Die Mutter nervt ihn mit ihrer ewigen Quasselei über Gott und die Welt und die Nachbarschaft. Sie konjugiert tagein, tagaus die Namen und verwandtschaftlichen Zusammenhänge der alteingesessenen Familien und Clans in dieser ländlichen Region durch. Der Sohn hingegen bringt keinerlei Interesse für seine Mitbürger auf: "Vielleicht war das der Grund, warum es mir mit meinen Geschäften so schlecht ergangen war. Jemand, der nicht wusste, wie sein Nachbar hieß, den er jeden Tag sah, konnte kein Vertrauen wecken."
Es ist herrlich, wie genau, spöttisch und doch liebevoll César Aira diesen Provinz-Kosmos skizziert. Diese Mutter, die alles über alle weiß und zu jedem Thema eine entschiedene Meinung hat, könnte überall auf der Welt zu Hause sein.
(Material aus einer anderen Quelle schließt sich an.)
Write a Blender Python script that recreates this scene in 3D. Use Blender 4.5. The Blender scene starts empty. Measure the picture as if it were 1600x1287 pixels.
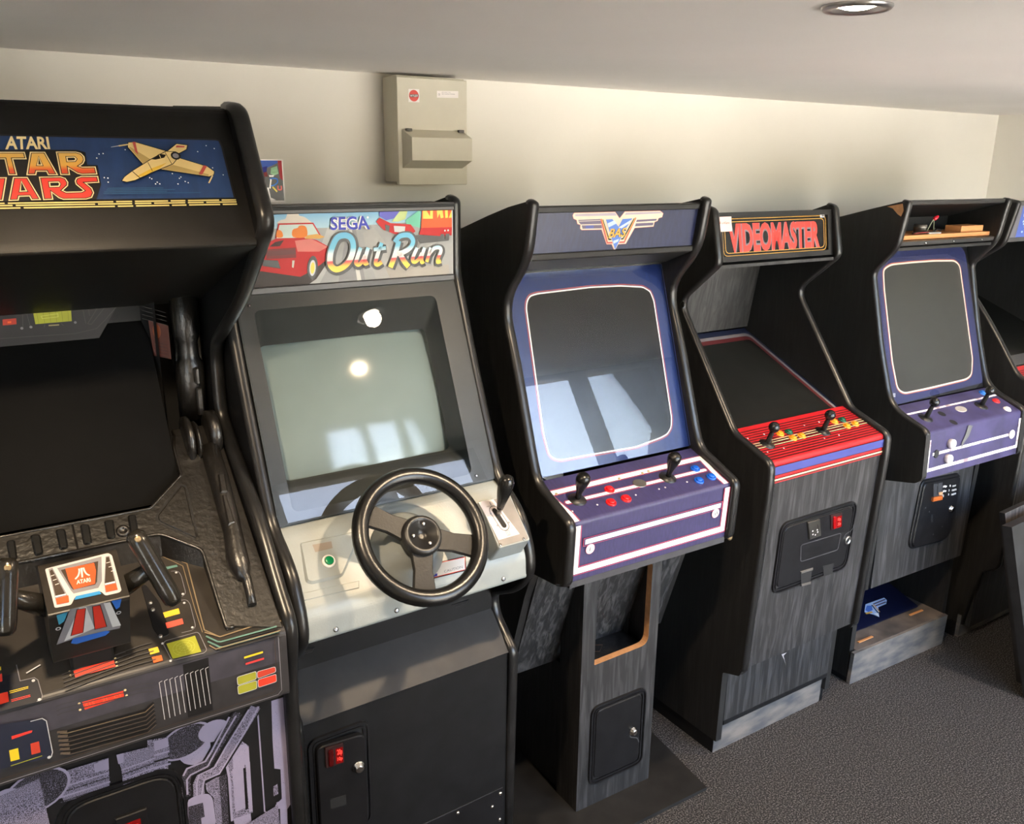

Die Untoten schlürfen Endorphine

Nach einem Abendessen bei einem langjährigen Freund des Protagonisten, dessen kulinarische Qualitäten von der strengen Mama auf dem Nachhauseweg vernichtend rezensiert werden, setzt sich der in Selbstmitleid erstickende Erzähler erschöpft vor den Fernseher. Im Lokal-Programm läuft eine Live-Übertragung aus den Straßen von Pringles. Während er dahindämmert, entspinnt sich Unerhörtes: Als die Reporter beim städtischen Friedhof ankommen, heben sich die steinernen Grabplatten, und aus den Grüften entsteigen Generationen von Toten. Die machen sich über die Stadt und ihre Bürger her.
Süchtig nach Endorphinen, die sie aus den Hirnen der Lebenden schlürfen, richten sie ein Massaker an. Der Horror-Trip endet erst in dem Moment, als jemand einen der von den Toten Auferstandenen als ehemaligen Mitbürger erkennt und mit Namen anspricht. Damit ist der Bann gebrochen und der Spuk vorüber.

Rasend komisch und selbstironisch

Dieses groteske Märchen aus der Fantasy-Welt wird von César Aira mit süffisanter Leichtigkeit erzählt. Einerseits ist es eine Persiflage auf Videospiele und Horror-Filme. Andererseits eine Metapher für das ewige Rad des Lebens, das Weiterleben über Generationen hinweg in Erinnerung der Namen.
Vor allem aber lebt auch diese skurrile Geschichte von der sprachlichen Kraft des argentinischen Schriftstellers, der seine immer leicht neben sich stehenden Figuren so rasend komisch und selbstironisch komponiert. So auch diesen verzweifelt-melancholischen Einzelgänger, dem es genau an dem mangelt, was die Untoten gesucht haben: einen Schuss Endorphine, um gegen Trägheit und Lebenstaubheit anzukämpfen.